The US Dollar drifted lower through Friday's trading session and was being weighed down by uninspiring monthly jobs report, showing that the economy added only 155K new jobs in November. The greenback was further pressured by some dovish comments by the Fed Governor Lael Brainard and St. Louis Fed President James Bullard, which added to recent speculation over a possible pause in the Fed rate hike cycle in 2019.

The USD selling bias helped offset signs of weaker economic growth in the Euro-zone and assisted the EUR/USD pair to build on its steady climb to finally end the week on a positive note, just above the 1.1400 handle. A revised reading of third-quarter GDP print showed that the region's economic growth stood an annual rate of 1.6%, just below the original estimate of 1.7%, though did little to prompt any fresh selling.

The USD bulls held on the defensive through the Asian session on Monday and pushed the pair further beyond the 1.1400 handle to near three-week tops. Meanwhile, rising US-China tensions, following the arrest of a top Chinese executive in Canada at the request of the US, continued weighing on investors' sentiment and might keep a lid on any runaway rally amid absent relevant market moving economic releases, either from the Euro-zone or the US.

From a technical perspective, the pair has managed to clear an important descending trend-line resistance, forming a part of a symmetrical triangle on the daily chart, and a follow-through up-move beyond 38.2% Fibonacci retracement level of the 1.1815-1.1216 recent downfall will further reinforce a near-term bullish breakout. Any further up-move has the potential to continue lifting the pair towards testing an important confluence hurdle, comprising of 100-day SMA and 50% Fibonacci retracement level, just above the key 1.1500 psychological mark.
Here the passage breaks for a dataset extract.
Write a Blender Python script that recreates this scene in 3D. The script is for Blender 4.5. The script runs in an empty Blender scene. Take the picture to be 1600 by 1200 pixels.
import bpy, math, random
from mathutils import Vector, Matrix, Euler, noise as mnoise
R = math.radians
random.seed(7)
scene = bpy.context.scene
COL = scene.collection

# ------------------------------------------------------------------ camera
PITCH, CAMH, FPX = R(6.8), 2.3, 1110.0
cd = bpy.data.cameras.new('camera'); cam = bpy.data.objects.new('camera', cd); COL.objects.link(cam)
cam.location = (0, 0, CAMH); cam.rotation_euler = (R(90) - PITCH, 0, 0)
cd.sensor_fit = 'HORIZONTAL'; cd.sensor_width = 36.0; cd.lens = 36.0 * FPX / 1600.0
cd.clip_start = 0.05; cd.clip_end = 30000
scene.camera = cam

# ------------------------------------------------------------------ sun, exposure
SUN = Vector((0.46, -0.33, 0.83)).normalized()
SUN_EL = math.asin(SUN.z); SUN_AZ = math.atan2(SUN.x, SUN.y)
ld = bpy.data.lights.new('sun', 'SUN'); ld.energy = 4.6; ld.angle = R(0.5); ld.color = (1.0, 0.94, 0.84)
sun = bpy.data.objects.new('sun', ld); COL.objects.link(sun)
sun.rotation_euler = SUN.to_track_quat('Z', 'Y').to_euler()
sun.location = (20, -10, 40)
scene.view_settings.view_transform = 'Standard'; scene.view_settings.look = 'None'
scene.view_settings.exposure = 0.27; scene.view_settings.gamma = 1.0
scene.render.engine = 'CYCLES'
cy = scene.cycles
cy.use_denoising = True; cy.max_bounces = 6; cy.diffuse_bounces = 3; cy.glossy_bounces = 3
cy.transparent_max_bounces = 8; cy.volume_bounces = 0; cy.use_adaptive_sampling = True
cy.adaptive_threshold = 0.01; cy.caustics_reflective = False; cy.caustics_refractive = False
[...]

On the flip side, the 1.1400 handle now seems to protect the immediate downside, below which the pair is likely to head back towards testing the 1.1345-40 horizontal support. A subsequent weakness below the mentioned support would negate the constructive outlook and turn the pair vulnerable to finally break below an ascending trend-line support, currently near the 1.1300 handle. The downwards momentum could drag the pair back towards challenging yearly lows, around the 1.1215 region.